Adoption numbers on decline
Published 3:52 pm Sunday, April 30, 2017
NEW YORK (AP) — For legions of Americans craving a chance to adopt children, a confluence of daunting trends makes this an especially distressing time.
The overall number of U.S. adoptions has dropped significantly in recent years, straining the viability of many adoption agencies and drawing some into conduct that authorities describe as unethical or worse. Would-be adoptive parents confront the specter of long waiting times and high fees. And many face pressure to spend lavishly on self-promotional advertising if they want to compete for a chance to adopt an infant.
Chuck Johnson, CEO of the National Council for Adoption, estimates that 1 million families are trying to adopt at any given time.
“No matter where they go, unless they’re super lucky, they’re going to be in for a long wait,” Johnson said. “They’re going to be in a slow, painful process for foster care or in this massive competition for the limited number of healthy infants – and that’s where the situation is ripe for fraud. There are so many families who want to adopt, and so few options for them.”
Inevitably, some of the people desperate to adopt fall victim to scams. In March, a woman from Carolina Beach, North Carolina, was accused of using the internet to fleece a dozen would-be adoptive parents. In 2015, a Texas woman was sentenced to five years in federal prison for defrauding a Kansas couple out of $22,225; she falsely claimed she was pregnant and wanted to put her twins up for adoption.

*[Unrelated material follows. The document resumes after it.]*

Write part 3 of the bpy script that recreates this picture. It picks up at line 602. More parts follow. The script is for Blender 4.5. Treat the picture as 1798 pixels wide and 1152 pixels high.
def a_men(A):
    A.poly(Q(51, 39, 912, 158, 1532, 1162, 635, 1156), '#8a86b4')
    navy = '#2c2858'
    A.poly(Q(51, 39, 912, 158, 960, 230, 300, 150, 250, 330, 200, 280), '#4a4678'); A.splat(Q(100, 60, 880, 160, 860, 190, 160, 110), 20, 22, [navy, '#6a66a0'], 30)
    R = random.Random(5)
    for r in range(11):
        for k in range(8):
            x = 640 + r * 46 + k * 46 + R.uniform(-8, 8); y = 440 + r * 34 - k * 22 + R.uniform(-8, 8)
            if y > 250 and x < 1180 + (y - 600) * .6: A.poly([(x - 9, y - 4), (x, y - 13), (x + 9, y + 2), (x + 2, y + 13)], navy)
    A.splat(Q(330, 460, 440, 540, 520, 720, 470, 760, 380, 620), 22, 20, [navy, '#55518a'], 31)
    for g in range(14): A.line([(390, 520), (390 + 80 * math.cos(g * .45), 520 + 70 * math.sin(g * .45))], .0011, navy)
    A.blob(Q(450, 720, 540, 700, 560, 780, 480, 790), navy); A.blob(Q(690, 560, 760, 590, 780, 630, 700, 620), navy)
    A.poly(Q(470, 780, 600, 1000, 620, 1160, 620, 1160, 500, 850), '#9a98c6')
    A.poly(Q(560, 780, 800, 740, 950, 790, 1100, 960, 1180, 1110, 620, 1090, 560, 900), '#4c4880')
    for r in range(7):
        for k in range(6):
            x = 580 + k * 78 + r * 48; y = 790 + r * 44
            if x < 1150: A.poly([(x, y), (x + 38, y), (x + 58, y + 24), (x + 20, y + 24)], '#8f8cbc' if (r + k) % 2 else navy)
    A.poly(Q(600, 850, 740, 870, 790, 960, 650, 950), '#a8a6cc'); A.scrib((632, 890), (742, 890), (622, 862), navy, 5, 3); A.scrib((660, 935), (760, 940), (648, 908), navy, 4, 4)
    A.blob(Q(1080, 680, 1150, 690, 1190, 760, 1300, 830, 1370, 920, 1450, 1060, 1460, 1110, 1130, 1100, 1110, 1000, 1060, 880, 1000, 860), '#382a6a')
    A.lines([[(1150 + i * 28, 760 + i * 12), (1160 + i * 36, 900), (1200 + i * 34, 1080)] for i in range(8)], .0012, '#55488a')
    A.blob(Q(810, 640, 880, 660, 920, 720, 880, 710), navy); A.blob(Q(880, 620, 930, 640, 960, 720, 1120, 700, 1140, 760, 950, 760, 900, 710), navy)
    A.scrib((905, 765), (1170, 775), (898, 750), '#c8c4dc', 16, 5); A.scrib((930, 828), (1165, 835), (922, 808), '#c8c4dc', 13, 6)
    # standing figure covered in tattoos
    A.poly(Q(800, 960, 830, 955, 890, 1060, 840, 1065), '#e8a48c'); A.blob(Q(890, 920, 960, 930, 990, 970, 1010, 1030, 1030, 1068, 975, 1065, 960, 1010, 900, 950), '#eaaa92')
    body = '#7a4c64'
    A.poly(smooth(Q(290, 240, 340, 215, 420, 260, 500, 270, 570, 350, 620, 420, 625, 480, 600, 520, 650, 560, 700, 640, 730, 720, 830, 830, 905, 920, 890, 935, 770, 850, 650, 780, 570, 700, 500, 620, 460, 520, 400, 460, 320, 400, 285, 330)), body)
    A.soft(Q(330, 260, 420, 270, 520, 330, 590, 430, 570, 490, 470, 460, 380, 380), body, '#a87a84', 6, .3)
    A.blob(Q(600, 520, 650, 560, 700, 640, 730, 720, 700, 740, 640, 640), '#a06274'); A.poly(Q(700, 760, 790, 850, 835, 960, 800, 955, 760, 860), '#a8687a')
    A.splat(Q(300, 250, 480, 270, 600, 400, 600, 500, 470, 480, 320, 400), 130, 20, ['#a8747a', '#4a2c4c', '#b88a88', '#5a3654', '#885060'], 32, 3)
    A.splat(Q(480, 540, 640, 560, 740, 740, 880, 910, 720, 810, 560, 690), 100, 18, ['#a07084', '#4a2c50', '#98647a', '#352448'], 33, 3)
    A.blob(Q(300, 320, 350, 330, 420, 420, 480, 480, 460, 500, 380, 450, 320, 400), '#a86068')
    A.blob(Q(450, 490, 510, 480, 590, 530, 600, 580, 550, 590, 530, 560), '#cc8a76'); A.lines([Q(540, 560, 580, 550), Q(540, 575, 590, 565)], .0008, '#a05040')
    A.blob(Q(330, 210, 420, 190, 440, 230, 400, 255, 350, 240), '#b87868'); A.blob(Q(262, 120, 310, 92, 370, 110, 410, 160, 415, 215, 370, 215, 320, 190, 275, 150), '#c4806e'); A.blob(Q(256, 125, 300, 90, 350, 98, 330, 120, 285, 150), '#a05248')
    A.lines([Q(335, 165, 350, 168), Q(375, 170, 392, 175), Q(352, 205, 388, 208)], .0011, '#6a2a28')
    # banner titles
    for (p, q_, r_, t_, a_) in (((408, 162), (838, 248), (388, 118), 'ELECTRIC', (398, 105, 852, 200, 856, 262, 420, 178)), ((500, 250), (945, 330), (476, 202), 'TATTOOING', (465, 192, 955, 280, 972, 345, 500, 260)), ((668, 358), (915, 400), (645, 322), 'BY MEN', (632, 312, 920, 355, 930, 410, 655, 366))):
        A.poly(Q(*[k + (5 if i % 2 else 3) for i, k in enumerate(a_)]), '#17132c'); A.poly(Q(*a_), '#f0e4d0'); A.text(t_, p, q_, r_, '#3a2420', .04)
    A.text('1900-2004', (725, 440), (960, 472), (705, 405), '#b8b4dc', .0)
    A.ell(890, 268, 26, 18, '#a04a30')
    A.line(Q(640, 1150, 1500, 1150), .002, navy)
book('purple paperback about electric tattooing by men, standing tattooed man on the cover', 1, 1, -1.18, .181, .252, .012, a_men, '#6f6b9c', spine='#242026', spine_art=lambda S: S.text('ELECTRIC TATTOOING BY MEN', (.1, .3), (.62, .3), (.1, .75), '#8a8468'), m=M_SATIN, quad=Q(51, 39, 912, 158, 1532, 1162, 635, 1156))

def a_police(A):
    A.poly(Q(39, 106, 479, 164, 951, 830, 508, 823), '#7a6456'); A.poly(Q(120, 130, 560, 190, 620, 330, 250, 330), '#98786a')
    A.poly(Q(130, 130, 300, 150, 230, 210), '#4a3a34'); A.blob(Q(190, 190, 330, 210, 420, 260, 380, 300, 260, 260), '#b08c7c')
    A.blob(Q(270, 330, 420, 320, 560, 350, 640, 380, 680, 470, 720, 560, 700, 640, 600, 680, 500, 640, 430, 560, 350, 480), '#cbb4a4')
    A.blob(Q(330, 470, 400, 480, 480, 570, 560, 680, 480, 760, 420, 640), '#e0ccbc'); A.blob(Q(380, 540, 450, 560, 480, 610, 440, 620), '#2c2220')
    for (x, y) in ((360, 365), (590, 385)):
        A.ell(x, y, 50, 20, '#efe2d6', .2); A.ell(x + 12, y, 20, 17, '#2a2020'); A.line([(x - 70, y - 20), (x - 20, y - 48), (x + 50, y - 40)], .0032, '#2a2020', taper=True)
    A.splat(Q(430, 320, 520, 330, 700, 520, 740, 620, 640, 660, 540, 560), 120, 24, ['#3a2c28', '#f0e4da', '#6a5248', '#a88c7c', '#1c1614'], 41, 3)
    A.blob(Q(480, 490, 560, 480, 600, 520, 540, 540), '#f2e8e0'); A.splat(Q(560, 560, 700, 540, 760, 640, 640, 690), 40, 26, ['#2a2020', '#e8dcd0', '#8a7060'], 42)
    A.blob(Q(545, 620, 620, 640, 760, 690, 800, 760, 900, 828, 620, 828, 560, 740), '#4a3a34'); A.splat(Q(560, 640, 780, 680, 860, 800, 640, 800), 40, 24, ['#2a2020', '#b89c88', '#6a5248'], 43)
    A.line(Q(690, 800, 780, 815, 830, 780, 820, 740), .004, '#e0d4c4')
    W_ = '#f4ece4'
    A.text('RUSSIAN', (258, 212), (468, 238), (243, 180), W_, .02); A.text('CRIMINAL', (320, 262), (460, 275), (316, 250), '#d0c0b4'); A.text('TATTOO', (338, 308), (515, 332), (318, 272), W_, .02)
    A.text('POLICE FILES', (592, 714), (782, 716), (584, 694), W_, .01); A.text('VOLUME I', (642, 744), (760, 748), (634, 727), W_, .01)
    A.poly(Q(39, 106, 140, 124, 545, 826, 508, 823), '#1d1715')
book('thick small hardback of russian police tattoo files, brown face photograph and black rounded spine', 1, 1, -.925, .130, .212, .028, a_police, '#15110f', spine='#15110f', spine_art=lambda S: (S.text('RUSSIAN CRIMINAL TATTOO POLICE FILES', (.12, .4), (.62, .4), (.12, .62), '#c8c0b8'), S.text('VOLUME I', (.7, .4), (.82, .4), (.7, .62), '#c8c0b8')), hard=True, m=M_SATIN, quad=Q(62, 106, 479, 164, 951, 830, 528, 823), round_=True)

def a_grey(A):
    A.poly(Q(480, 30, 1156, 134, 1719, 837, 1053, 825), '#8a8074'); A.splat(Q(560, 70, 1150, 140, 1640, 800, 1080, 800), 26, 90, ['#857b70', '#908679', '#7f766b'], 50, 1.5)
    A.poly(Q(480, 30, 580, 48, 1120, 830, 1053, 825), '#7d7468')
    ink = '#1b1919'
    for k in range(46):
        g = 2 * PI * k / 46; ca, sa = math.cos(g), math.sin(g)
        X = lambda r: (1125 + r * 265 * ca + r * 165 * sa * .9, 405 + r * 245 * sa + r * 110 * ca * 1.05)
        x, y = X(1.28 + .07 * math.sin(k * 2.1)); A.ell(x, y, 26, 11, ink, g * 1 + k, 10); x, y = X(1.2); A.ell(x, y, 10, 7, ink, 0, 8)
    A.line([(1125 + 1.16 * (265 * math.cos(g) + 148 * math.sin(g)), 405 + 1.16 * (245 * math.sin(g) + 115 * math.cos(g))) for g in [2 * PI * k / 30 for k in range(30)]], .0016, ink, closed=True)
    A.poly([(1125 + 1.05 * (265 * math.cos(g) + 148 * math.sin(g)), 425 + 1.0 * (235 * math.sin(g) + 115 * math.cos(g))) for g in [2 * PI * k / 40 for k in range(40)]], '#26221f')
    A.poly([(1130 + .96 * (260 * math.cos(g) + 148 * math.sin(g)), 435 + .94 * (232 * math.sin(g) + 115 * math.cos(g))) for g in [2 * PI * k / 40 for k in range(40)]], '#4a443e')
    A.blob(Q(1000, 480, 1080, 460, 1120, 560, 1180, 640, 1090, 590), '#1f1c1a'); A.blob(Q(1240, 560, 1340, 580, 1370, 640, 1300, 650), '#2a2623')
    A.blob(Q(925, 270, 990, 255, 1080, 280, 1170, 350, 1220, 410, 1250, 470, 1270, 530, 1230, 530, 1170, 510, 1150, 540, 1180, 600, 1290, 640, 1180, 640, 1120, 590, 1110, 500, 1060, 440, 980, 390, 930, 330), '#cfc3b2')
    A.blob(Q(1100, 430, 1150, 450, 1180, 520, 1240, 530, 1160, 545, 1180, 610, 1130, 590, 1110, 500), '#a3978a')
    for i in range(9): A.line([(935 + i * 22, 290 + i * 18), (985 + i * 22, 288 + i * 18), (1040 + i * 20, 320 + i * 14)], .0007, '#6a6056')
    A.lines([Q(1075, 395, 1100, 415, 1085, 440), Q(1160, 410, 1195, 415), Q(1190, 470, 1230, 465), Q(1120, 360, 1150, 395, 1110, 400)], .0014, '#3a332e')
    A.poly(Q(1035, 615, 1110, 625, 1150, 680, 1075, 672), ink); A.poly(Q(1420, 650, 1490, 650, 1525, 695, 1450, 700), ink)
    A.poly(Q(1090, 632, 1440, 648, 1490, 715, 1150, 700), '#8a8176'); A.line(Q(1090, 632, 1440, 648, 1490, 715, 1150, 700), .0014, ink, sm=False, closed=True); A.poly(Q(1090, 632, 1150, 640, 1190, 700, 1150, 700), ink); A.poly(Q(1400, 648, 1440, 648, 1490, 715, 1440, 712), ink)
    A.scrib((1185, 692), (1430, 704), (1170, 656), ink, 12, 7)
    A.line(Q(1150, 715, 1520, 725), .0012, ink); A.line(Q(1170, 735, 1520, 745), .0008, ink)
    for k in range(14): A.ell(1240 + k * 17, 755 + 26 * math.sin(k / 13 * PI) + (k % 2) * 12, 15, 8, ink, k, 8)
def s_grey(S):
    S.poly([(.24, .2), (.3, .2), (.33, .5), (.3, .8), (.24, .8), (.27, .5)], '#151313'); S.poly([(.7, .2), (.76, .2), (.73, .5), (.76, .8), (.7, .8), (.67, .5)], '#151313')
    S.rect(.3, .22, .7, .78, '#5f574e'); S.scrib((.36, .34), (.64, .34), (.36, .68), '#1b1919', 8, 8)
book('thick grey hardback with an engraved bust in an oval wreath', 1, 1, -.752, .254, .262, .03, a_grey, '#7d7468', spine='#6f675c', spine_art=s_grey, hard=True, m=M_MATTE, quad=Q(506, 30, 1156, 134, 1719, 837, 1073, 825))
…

In the absence of comprehensive federal figures, Johnson’s council, which represents more than 120 adoption agencies, periodically tries to tally the total number of adoptions in the U.S. Its latest count, released in February, showed a 17 percent drop from 133,737 adoptions in 2007 to 110,373 in 2014.
Most of the decline was due to a sharp decrease in the number of international adoptions; the number of infant adoptions remained relatively stable at about 18,000, as did adoptions out of foster care at about 50,000.
Thousands of clients seeking to adopt have been buffeted recently by the downfall of their agencies, in some cases after having paid many thousands of dollars over several years.
The State Department, alleging extensive improprieties in handling international adoptions, shut down Ohio-based European Adoption Consultants in December. It operated in a dozen foreign countries.
A few weeks later, a domestic-adoption agency licensed in eight states, the Independent Adoption Center, declared bankruptcy, leaving more than 3,000 clients in the lurch. The California-based agency, which boasted of arranging more than 4,000 adoptions over a 34-year history, blamed the bankruptcy on “societal changes” that increased the number of parents seeking to adopt domestically while shrinking the pool of expectant mothers open to having their babies adopted.
Among the affected clients were Nicole and Don Davis of Lake Tapps, Washington, who said they had been working with the adoption center for four years at a cost of about $20,000.
“Honestly, I was stunned,” Nicole Davis said of the bankruptcy news. “For the first few weeks, I was bouncing between frustration and anger and crying all the time.”
She recalled a Super Bowl party in February with friends who brought their infants. “It was a gratifying day to hold the babies … but at the same time it was devastating,” she wrote in her blog. “I actually cried the whole way home.”
Another couple, newlyweds Christopher Koontz and Bobby Duong of Long Beach, California, said they’d paid the agency about $16,000 over nearly two years, and right up until the bankruptcy were still being urged to spend more on advertising to promote themselves on social media. The extent of any reimbursement is uncertain.
“Several of our close friends, family members and co-workers were rooting for us to adopt – it felt shameful to tell them what happened,” Duong said.
Koontz, a city planner for Long Beach, said he and Duong have approached another agency to pursue their quest for a child, but he finds himself disillusioned about the adoption business.
“It’s very much run like a time-share presentation,” he said. “It’s a high pressure sales pitch, and then as soon as you cut the check it’s like you’re dealing with a completely different group of people.”
Josh Christian, a lawyer in Greenville, South Carolina, was a client of European Adoption Consultants. He estimates that he and his wife ended out paying $10,000 extra to complete the adoptions of two sisters from Uganda, who had to spend more time in an orphanage because of the agency’s shutdown.
Only after the State Department action did Christian learn that there were long-simmering problems with EAC. He suggested there should be some sort of national database through which would-be adoptive parents could access information of that nature.
EAC was accused by the State Department of charging excessively high fees, misrepresenting information about children, and other improprieties. The agency said it considered the shutdown unwarranted and was considering an appeal.